Can you link to a model based in AGW Science that predicts the cooling which started in about the year 2000?
Here are 73 that don't seem to do so. The link goes to the original and is much easier to read.
http://www.drroyspencer.com/wp-content/uploads/CMIP5-73-models-vs-obs-20N-20S-MT-5-yr-means1.png
You are mistaken that climate scientists are compelled to predict short term fluctuations (15 years is short term) in weather in order for their longer term predictions about the climate to hold. Their models never were meant to predict what the temperature would be in any given year, but rather are concerned with what the
trend line will be that describes the trajectory around which the fluctuations will move.
They will be proven right or wrong about those long term predictions when the long term arrives.
The mistake you all make, constantly, is that you listen to the popular press, and what THEY think AGW science predicts. Sometimes this mistake is encouraged by lay people who support the notion of AGW, because they too misunderstand the science. But, AGW science does not typically make predictions about short term trends. In fact, I see them avoiding it, and they try to emphasize this.

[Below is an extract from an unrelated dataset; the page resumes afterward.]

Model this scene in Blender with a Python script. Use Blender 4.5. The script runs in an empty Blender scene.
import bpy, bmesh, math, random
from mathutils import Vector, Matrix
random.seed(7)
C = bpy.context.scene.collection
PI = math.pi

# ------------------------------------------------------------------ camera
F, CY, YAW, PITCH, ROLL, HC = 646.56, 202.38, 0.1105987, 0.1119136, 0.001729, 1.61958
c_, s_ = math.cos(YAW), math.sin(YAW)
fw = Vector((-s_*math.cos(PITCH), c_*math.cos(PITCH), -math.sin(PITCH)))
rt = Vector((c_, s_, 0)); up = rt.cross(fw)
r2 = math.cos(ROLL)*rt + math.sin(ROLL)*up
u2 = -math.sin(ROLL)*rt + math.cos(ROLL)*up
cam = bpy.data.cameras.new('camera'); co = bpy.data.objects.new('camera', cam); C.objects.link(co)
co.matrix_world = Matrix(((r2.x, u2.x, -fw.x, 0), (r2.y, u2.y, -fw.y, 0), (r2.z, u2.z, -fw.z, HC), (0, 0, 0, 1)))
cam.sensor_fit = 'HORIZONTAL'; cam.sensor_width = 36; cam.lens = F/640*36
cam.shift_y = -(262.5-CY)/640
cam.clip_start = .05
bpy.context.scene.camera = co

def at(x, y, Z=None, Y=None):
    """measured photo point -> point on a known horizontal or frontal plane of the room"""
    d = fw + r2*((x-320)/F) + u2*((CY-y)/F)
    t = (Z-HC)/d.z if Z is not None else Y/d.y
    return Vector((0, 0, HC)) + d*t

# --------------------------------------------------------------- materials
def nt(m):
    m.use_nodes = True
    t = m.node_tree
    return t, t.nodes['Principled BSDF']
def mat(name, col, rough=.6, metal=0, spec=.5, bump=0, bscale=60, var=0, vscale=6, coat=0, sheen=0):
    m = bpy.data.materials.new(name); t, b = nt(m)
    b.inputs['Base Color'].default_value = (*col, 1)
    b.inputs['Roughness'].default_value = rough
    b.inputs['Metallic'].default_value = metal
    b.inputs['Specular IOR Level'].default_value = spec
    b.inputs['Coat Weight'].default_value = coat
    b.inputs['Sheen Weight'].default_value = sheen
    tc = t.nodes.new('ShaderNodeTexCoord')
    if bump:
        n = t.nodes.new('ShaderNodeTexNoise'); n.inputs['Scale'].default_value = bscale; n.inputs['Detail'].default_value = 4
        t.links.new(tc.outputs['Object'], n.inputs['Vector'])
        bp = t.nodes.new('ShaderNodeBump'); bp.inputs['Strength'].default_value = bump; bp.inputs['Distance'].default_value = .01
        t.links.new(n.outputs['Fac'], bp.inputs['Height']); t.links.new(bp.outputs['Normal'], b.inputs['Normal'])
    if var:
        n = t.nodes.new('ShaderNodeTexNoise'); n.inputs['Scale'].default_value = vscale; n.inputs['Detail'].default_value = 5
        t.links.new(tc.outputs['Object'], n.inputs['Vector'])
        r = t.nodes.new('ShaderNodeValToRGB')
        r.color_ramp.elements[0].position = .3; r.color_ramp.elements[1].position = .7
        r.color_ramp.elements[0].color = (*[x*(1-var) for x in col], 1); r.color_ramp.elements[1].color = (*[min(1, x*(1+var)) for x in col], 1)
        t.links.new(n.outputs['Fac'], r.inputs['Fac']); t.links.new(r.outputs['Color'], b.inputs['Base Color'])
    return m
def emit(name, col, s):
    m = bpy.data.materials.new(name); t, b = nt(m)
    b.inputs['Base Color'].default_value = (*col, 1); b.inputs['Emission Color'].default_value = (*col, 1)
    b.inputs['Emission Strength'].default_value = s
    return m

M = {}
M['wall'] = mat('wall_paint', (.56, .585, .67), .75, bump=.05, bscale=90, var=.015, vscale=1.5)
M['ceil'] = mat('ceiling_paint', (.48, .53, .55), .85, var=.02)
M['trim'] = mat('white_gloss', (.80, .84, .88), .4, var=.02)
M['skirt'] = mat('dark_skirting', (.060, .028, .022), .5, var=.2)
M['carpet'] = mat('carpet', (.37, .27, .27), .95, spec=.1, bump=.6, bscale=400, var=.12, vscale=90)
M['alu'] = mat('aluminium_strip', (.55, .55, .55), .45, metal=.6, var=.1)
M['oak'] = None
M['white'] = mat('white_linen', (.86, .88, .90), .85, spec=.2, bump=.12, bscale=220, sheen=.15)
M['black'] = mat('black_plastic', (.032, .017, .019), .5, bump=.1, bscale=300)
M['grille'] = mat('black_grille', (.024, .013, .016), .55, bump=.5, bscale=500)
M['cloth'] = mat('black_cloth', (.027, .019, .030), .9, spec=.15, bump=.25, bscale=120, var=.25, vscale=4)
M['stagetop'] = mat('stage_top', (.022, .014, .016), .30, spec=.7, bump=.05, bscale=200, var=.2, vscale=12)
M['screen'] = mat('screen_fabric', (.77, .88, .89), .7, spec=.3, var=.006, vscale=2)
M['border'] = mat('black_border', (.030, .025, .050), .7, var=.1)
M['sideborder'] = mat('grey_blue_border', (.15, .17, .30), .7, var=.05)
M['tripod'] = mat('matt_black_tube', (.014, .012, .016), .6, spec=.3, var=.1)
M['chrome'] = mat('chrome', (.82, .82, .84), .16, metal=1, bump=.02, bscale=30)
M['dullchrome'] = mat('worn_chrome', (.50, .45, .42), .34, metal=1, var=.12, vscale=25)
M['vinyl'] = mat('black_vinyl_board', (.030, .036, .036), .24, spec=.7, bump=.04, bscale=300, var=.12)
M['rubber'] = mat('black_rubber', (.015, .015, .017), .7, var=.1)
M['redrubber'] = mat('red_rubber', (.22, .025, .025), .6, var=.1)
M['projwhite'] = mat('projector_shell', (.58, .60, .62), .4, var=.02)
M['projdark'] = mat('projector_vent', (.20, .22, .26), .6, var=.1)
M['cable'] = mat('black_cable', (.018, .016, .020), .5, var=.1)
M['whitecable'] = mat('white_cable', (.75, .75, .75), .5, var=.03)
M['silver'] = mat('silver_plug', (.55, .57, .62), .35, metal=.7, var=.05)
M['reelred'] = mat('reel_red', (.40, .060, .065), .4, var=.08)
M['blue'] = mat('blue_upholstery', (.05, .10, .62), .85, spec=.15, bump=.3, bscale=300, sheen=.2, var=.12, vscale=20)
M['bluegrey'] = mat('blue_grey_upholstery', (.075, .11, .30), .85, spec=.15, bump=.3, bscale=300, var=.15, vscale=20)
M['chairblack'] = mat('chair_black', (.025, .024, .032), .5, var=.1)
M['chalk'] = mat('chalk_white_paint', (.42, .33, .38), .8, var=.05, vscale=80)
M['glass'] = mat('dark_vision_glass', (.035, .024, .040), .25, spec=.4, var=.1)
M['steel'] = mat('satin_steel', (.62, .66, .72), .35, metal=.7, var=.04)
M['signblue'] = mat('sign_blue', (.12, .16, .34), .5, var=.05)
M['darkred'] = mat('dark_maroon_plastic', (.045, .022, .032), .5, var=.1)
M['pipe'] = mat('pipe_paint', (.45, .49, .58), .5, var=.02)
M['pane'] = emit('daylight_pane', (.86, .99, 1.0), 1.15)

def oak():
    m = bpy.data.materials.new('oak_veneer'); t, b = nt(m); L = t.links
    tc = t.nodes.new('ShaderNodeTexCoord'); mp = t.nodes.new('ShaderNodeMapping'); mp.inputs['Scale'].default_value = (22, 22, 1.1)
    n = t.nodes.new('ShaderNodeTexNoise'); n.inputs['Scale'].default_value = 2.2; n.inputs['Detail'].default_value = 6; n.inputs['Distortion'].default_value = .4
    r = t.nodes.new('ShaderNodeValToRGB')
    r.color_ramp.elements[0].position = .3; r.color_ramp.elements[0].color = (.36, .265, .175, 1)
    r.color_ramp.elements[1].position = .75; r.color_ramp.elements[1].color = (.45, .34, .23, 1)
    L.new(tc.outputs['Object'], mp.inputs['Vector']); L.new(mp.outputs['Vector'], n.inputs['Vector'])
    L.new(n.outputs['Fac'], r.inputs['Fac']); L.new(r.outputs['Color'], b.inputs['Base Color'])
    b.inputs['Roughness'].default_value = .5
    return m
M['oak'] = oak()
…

That you misunderstand what they mean by what they do predict does not make them wrong, or their models wrong. That the popular press is encouraging you to do so is unfortunate, but only of consequence because you will win the argument with the ignorant multitudes. At least for a time.
But before you seek to win that argument on ignorant terms, wouldn't you rather understand what AGW science really does predict, and what it really does mean, instead of beating up on all these straw men?
Don Sutherland has been doing an awesome job in this thread describing the physics/ mechanisms at play. I cannot do it better. Reviewing what he has said shows that there is strong evidence that heat is indeed accumulating in the biosphere, of which the atmosphere is but a part. This is predicted by AGW science and it is verified that it is occurring. The capacity of CO2 to trap heat is undisputed. The fact that less and less heat is being reradiated back into space is undisputed. The heat must be going somewhere.
If the oceanic part of the biosphere takes on the part of storing more heat, as it seems to be doing, it will inevitably reach a new equilibrium. Once this happens, the atmosphere will take on a greater share of heat storage. The trend line shows the prediction that the atmosphere must eventually store heat, but it does not predict that each year the atmosphere will be storing more heat than last year.